In British Columbia, they call it the Highway of Tears. A 450-mile stretch of road along the Trans-Canada Highway has claimed the lives of dozens of young women, many of them indigenous, who have disappeared on this road or were murdered nearby. Across Canada, the numbers of missing and murdered indigenous young women over the last several decades is exponentially higher, with estimates as high as 4,000. It was the type of news that was hard to ignore in Manitoba, where Tracie Léost, the featured subject of a new video for Cass McCombs’s “Run Sister Run” quickly became outraged.

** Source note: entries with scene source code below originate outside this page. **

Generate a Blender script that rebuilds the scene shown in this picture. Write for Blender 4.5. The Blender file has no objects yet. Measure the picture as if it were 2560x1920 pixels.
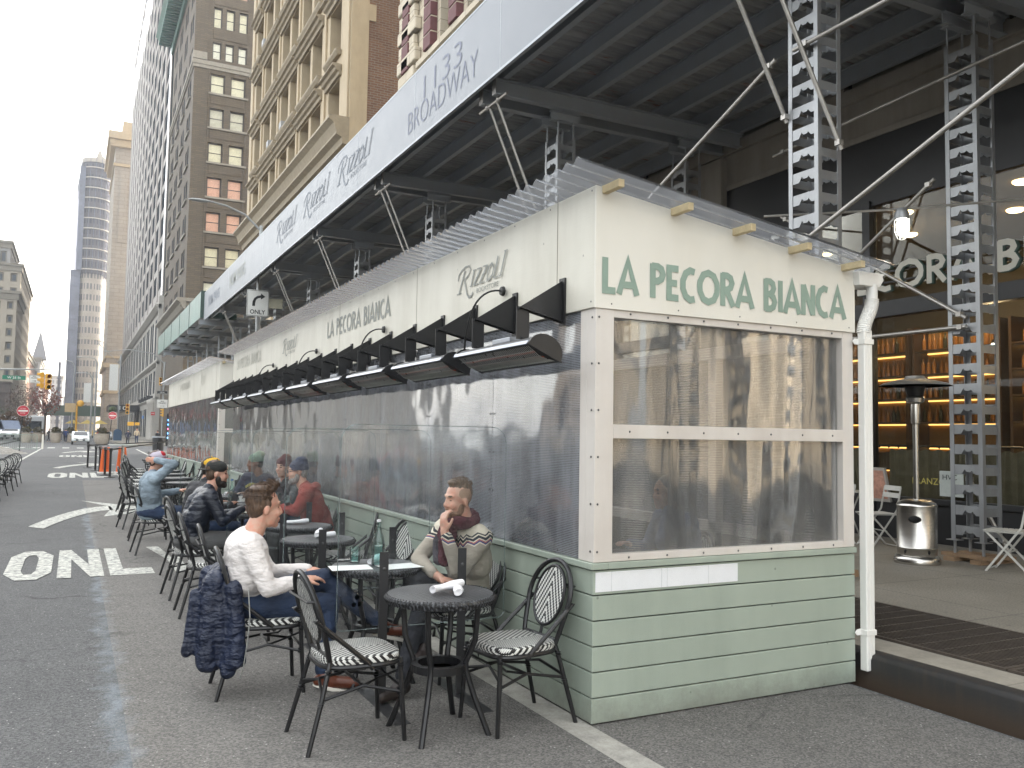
import bpy, math, random
import numpy as np
from mathutils import Vector, Matrix, noise as mnoise
SC = bpy.context.scene
COL = SC.collection
PI = math.pi
# ---------------------------------------------------------------- camera, sky, sun, exposure
def rotbasis(pitch, roll, yaw):
    cy, sy, cp, sp = math.cos(yaw), math.sin(yaw), math.cos(pitch), math.sin(pitch)
    f = Vector((sy*cp, cy*cp, sp)); r = Vector((cy, -sy, 0)); u = r.cross(f)
    c, s = math.cos(roll), math.sin(roll)
    return c*r+s*u, -s*r+c*u, f
CR, CU, CF = rotbasis(0.0615, 0.0155, 0.4716)
cd = bpy.data.cameras.new("camera"); cam = bpy.data.objects.new("camera", cd); COL.objects.link(cam)
cd.sensor_width = 36; cd.lens = 2142.6/2560*36; cd.clip_start = .05; cd.clip_end = 3000
m = Matrix((CR, CU, -CF)).transposed().to_4x4(); m.translation = (0, 0, 1.6)
cam.matrix_world = m; SC.camera = cam
W = bpy.data.worlds.new("World"); SC.world = W; W.use_nodes = True
wn = W.node_tree.nodes; wl = W.node_tree.links
bgn = wn["Background"]; sk = wn.new("ShaderNodeTexSky"); sk.sky_type = 'NISHITA'; sk.sun_disc = False
SUN_EL, SUN_AZ = math.radians(33), math.radians(42)      # azimuth measured from +Y towards +X
sk.sun_elevation = SUN_EL; sk.sun_rotation = SUN_AZ; sk.dust_density = 4.0; sk.air_density = 1.0; sk.ozone_density = .4
hs_ = wn.new('ShaderNodeHueSaturation'); hs_.inputs['Saturation'].default_value = .42; wl.new(sk.outputs[0], hs_.inputs['Color']); tn = wn.new('ShaderNodeMixRGB'); tn.blend_type = 'MULTIPLY'; tn.inputs[0].default_value = 1; tn.inputs[2].default_value = (1, .965, .90, 1)      # thin bright haze: a paler, warmer sky
veil = wn.new('ShaderNodeMixRGB'); veil.inputs[0].default_value = .5; veil.inputs[2].default_value = (3.0, 3.2, 3.4, 1)      # even veil of thin cloud
wl.new(hs_.outputs[0], veil.inputs[1]); wl.new(veil.outputs[0], tn.inputs[1]); wl.new(tn.outputs[0], bgn.inputs[0]); bgn.inputs[1].default_value = 0.15
sd = bpy.data.lights.new("sun", 'SUN'); sun = bpy.data.objects.new("sun", sd); COL.objects.link(sun)
sd.energy = 2.0; sd.angle = math.radians(.5); sd.color = (1, .87, .70)
sdir = Vector((math.sin(SUN_AZ)*math.cos(SUN_EL), math.cos(SUN_AZ)*math.cos(SUN_EL), math.sin(SUN_EL)))
sun.rotation_euler = sdir.to_track_quat('Z', 'Y').to_euler(); sun.location = (0, 0, 60)
SC.view_settings.view_transform = 'Standard'; SC.view_settings.look = 'None'
SC.view_settings.exposure = 2.9; SC.view_settings.gamma = 1
SC.cycles.max_bounces = 7; SC.cycles.transparent_max_bounces = 24; SC.cycles.diffuse_bounces = 3
SC.cycles.glossy_bounces = 3; SC.cycles.transmission_bounces = 4; SC.cycles.volume_bounces = 0
SC.cycles.caustics_reflective = False; SC.cycles.caustics_refractive = False; SC.cycles.sample_clamp_indirect = 4
SC.cycles.use_denoising = True
random.seed(7)
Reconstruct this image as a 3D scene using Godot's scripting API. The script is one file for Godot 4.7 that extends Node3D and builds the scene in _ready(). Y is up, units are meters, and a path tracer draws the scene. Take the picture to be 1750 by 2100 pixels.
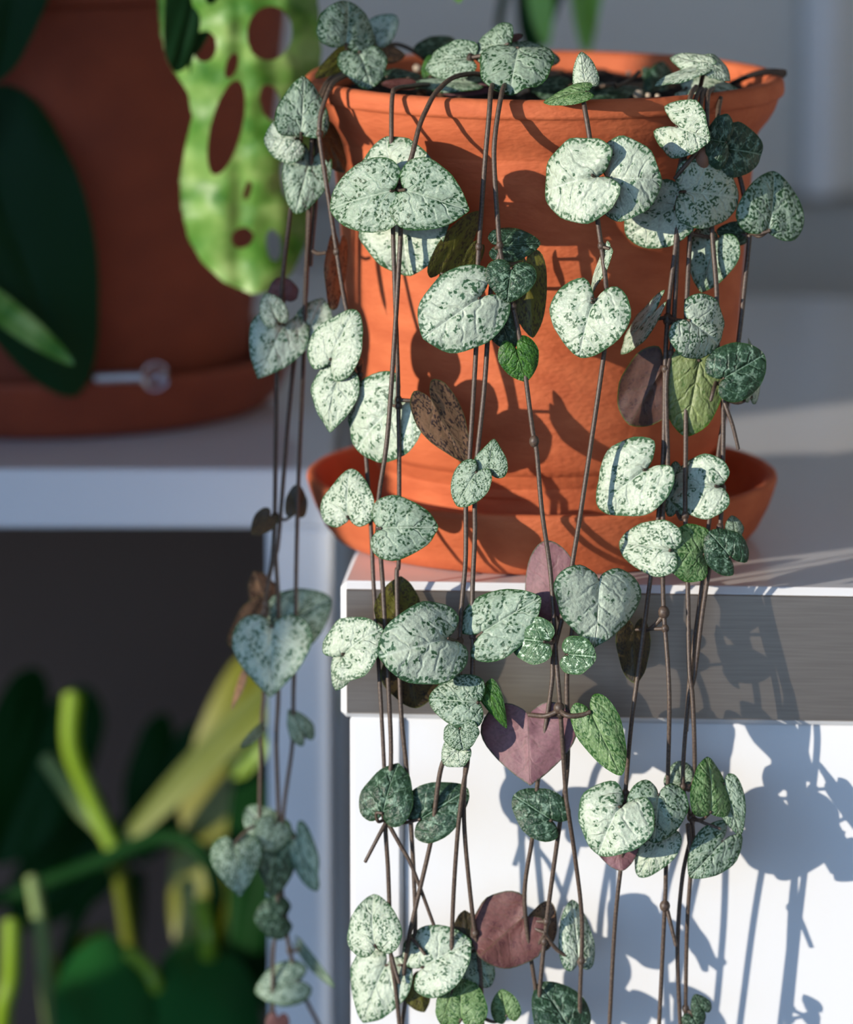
extends Node3D
# Terracotta pot with a trailing string of hearts on a white cabinet, beside a window in low winter sun.

var cam_at := Vector3(-0.0386, 0.3254, 1.6)
var cam_turn := Basis()
var rng := RandomNumberGenerator.new()
var wave := FastNoiseLite.new()
var mats := {}
var plant: Node3D
var vine_line := PackedVector3Array()
var vine_shape: Dictionary
var vine_node: MeshInstance3D
var vine_leaves := []
var leaf_serial := 0

# ---------------------------------------------------------------- small helpers

func at(x: float, y: float, f: float) -> Vector3:
	# the place that shows at x, y of the 1750 x 2100 frame and stands f cm in front of the pot's axis
	var ray: Vector3 = cam_turn * Vector3((x - 875.0) / 10000.0, (1050.0 - y) / 10000.0, -1.0)
	return cam_at + ray * ((f * 0.01 - cam_at.z) / ray.z)

func hang(x: float, y: float, f: float) -> Vector3:
	# the vines before the cabinet swing a little further out the lower they hang
	return at(x, y, f + (0.8 * smoothstep(1150.0, 1500.0, y) if x > 700.0 else 0.0))

func shape() -> Dictionary:
	return {"v": PackedVector3Array(), "n": PackedVector3Array(), "uv": PackedVector2Array(), "i": PackedInt32Array()}

func tri(s: Dictionary, a: int, b: int, c: int) -> void:
	# Godot's front faces run clockwise
	var va: Vector3 = s.v[a]
	var cr: Vector3 = (s.v[b] - va).cross(s.v[c] - va)
	var nn: Vector3 = s.n[a] + s.n[b] + s.n[c]
	if cr.dot(nn) > 0.0:
		s.i.append_array(PackedInt32Array([a, c, b]))
	else:
		s.i.append_array(PackedInt32Array([a, b, c]))

func to_mesh(s: Dictionary, m: Material, mesh: ArrayMesh = null) -> ArrayMesh:
	var r := mesh if mesh else ArrayMesh.new()
	var arr := []
	arr.resize(Mesh.ARRAY_MAX)
	arr[Mesh.ARRAY_VERTEX] = s.v
	arr[Mesh.ARRAY_NORMAL] = s.n
	arr[Mesh.ARRAY_TEX_UV] = s.uv
	arr[Mesh.ARRAY_INDEX] = s.i
	r.add_surface_from_arrays(Mesh.PRIMITIVE_TRIANGLES, arr)
	r.surface_set_material(r.get_surface_count() - 1, m)
	return r

func put(called: String, mesh: Mesh, parent: Node = self) -> MeshInstance3D:
	var o := MeshInstance3D.new()
	o.name = called
	o.mesh = mesh
	parent.add_child(o, true)
	return o

func thing(called: String, label: String, category: String, where := Vector3.ZERO) -> Node3D:
	var o := Node3D.new()
	o.name = called
	add_child(o, true)
	o.position = where
	o.set_meta("label", label)
	o.set_meta("category", category)
	return o

func struct(called: String, mesh: Mesh) -> MeshInstance3D:
	var o := put(called, mesh)
	o.set_meta("kind", "structure")
	return o

func smooth_line(p: PackedVector3Array, per := 6) -> PackedVector3Array:
	var r := PackedVector3Array()
	for i in p.size() - 1:
		var a := p[maxi(i - 1, 0)]
		var b := p[i]
		var c := p[i + 1]
		var d := p[mini(i + 2, p.size() - 1)]
		for k in per:
			r.append(b.cubic_interpolate(c, a, d, float(k) / per))
	r.append(p[p.size() - 1])
	return r

func tube(s: Dictionary, p: PackedVector3Array, r0: float, r1: float, sides := 8) -> void:
	var base: int = s.v.size()
	var side := Vector3.RIGHT
	var n := p.size()
	for i in n:
		var d := (p[mini(i + 1, n - 1)] - p[maxi(i - 1, 0)]).normalized()
		side = (side - d * side.dot(d))
		if side.length() < 1e-4:
			side = d.cross(Vector3(0.3, 0.5, 0.8))
		side = side.normalized()
		var up := d.cross(side)
		var r := lerpf(r0, r1, float(i) / (n - 1))
		for k in sides:
			var a := TAU * k / sides
			var o := side * cos(a) + up * sin(a)
			s.v.append(p[i] + o * r)
			s.n.append(o)
			s.uv.append(Vector2(float(k) / sides, i * 0.2))
	for i in n - 1:
		for k in sides:
			var a := base + i * sides + k
			var b := base + i * sides + (k + 1) % sides
			tri(s, a, b, a + sides)
			tri(s, b, b + sides, a + sides)
	for e in 2:
		var c: int = s.v.size()
		var i := 0 if e == 0 else n - 1
		var d := (p[1] - p[0]).normalized() * -1.0 if e == 0 else (p[n - 1] - p[n - 2]).normalized()
		s.v.append(p[i] + d * (r0 if e == 0 else r1) * 0.5)
		s.n.append(d)
		s.uv.append(Vector2.ZERO)
		for k in sides:
			tri(s, c, base + i * sides + k, base + i * sides + (k + 1) % sides)

func blob(s: Dictionary, c: Vector3, r: Vector3, seg := 8) -> void:
	var base: int = s.v.size()
	for i in seg + 1:
		for k in seg:
			var th := PI * i / seg
			var ph := TAU * k / seg
			var o := Vector3(sin(th) * cos(ph), cos(th), sin(th) * sin(ph))
			s.v.append(c + o * r)
			s.n.append((o / r).normalized())
			s.uv.append(Vector2(float(k) / seg, float(i) / seg))
	for i in seg:
		for k in seg:
			var a := base + i * seg + k
			var b := base + i * seg + (k + 1) % seg
			if i > 0:
				tri(s, a, b, a + seg)
			if i < seg - 1:
				tri(s, b, b + seg, a + seg)

func lathe(profile: Array, m: Material, sides := 96, wob := 0.0) -> ArrayMesh:
	# profile: Vector2(radius, height) from the outside's foot up, over the lip and down the inside; sharp corners are doubled by a short step
	var s := shape()
	var n := profile.size()
	for i in n:
		var p: Vector2 = profile[i]
		var d: Vector2 = (profile[mini(i + 1, n - 1)] - profile[maxi(i - 1, 0)]).normalized()
		var o := Vector2(d.y, -d.x)
		for k in sides + 1:
			var a := TAU * k / sides
			var rr := p.x + (wave.get_noise_3d(cos(a) * 60.0, sin(a) * 60.0, p.y * 900.0) * wob if p.x > 0.001 else 0.0)
			s.v.append(Vector3(cos(a) * rr, p.y, sin(a) * rr))
			s.n.append(Vector3(cos(a) * o.x, o.y, sin(a) * o.x).normalized())
			s.uv.append(Vector2(float(k) / sides, float(i) / n))
	for i in n - 1:
		for k in sides:
			var a := i * (sides + 1) + k
			tri(s, a, a + 1, a + sides + 1)
			tri(s, a + 1, a + sides + 2, a + sides + 1)
	return to_mesh(s, m)

func box(size: Vector3, m: Material, bevel := 0.001, centre := Vector3.ZERO) -> ArrayMesh:
	# a box with chamfered edges
	var st := SurfaceTool.new()
	st.begin(Mesh.PRIMITIVE_TRIANGLES)
	st.set_smooth_group(-1)
	var h := size * 0.5
	var b := minf(bevel, minf(h.x, minf(h.y, h.z)) * 0.9)
	var faces := []
	for ax in 3:
		for sg in [-1.0, 1.0]:
			var q := []
			for c in [[-1, -1], [1, -1], [1, 1], [-1, 1]]:
				var p := Vector3.ZERO
				p[ax] = h[ax] * sg
				p[(ax + 1) % 3] = (h[(ax + 1) % 3] - b) * c[0]
				p[(ax + 2) % 3] = (h[(ax + 2) % 3] - b) * c[1]
				q.append(p)
			faces.append(q)
	for ax in 3: # edges along ax
		var u := (ax + 1) % 3
		var w := (ax + 2) % 3
		for su in [-1.0, 1.0]:
			for sw in [-1.0, 1.0]:
				var q := []
				for e in [[-1, 0], [1, 0], [1, 1], [-1, 1]]:
					var p := Vector3.ZERO
					p[ax] = (h[ax] - b) * e[0]
					p[u] = (h[u] - (b if e[1] == 1 else 0.0)) * su
					p[w] = (h[w] - (0.0 if e[1] == 1 else b)) * sw
					q.append(p)
				faces.append(q)
	for sx in [-1.0, 1.0]:
		for sy in [-1.0, 1.0]:
			for sz in [-1.0, 1.0]:
				faces.append([Vector3(h.x * sx, (h.y - b) * sy, (h.z - b) * sz), Vector3((h.x - b) * sx, h.y * sy, (h.z - b) * sz), Vector3((h.x - b) * sx, (h.y - b) * sy, h.z * sz)])
	for q in faces:
		var mid := Vector3.ZERO
		for p in q:
			mid += p
		var cr: Vector3 = (q[1] - q[0]).cross(q[2] - q[0])
		if cr.dot(mid) > 0.0:
			q.reverse()
		for k in range(1, q.size() - 1):
			st.add_vertex(q[0] + centre)
			st.add_vertex(q[k] + centre)
			st.add_vertex(q[k + 1] + centre)
	st.generate_normals()
	st.set_material(m)
	return st.commit()

# ---------------------------------------------------------------- materials

func noise_bytes(size: int, kind: int, freq: float, sd: int, octaves := 3) -> PackedByteArray:
	var n := FastNoiseLite.new()
	n.seed = sd
	n.noise_type = kind
	n.frequency = freq
	n.fractal_octaves = octaves
	n.fractal_type = FastNoiseLite.FRACTAL_FBM if octaves > 1 else FastNoiseLite.FRACTAL_NONE
	if kind == FastNoiseLite.TYPE_CELLULAR:
		n.cellular_return_type = FastNoiseLite.RETURN_DISTANCE
		n.domain_warp_enabled = true
		n.domain_warp_amplitude = 10.0
		n.domain_warp_frequency = 0.04
	var im := n.get_image(size, size)
	im.convert(Image.FORMAT_L8)
	return im.get_data()

func plain(c: Color, rough := 0.6, metal := 0.0) -> StandardMaterial3D:
	var m := StandardMaterial3D.new()
	m.albedo_color = c
	m.roughness = rough
	m.metallic = metal
	return m

func noisy(c0: Color, c1: Color, freq: float, rough: float, uvscale: float, bump := 0.0, stretch := Vector3.ONE) -> StandardMaterial3D:
	var m := plain(Color.WHITE, rough)
	var n := FastNoiseLite.new()
	n.seed = rng.randi() % 1000
	n.frequency = freq
	n.fractal_octaves = 5
	var t := NoiseTexture2D.new()
	t.width = 512
	t.height = 512
	t.seamless = true
	t.noise = n
	var g := Gradient.new()
	g.set_color(0, c0)
	g.set_color(1, c1)
	t.color_ramp = g
	m.albedo_texture = t
	m.uv1_triplanar = true
	m.uv1_scale = stretch * uvscale
	if bump > 0.0:
		var h := NoiseTexture2D.new()
		h.width = 512
		h.height = 512
		h.seamless = true
		var hn := FastNoiseLite.new()
		hn.seed = 5
		hn.frequency = freq * 6.0
		hn.fractal_octaves = 3
		h.noise = hn
		m.heightmap_enabled = true
		m.heightmap_texture = h
		m.heightmap_scale = bump
	return m

const TEX := 352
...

“Every second day it seemed like there was another story about a young First Nations female who had gone missing or murdered,” Léost remembered recently by phone from Winnipeg, where she is now studying social work at the University of Regina. “And our prime minister at the time, Stephen Harper, denied that there needed to be an open inquiry into it. I kept bringing it up to my indigenous studies teacher until finally he said to me, ‘If you want to see changes, why don’t you do something about it?’”

Léost ended up going on a 115 kilometer run to raise awareness for the “unsettling epidemic,” and photographer Rachael Pony Cassells later asked Léost to re-create her run for Cass’ new video.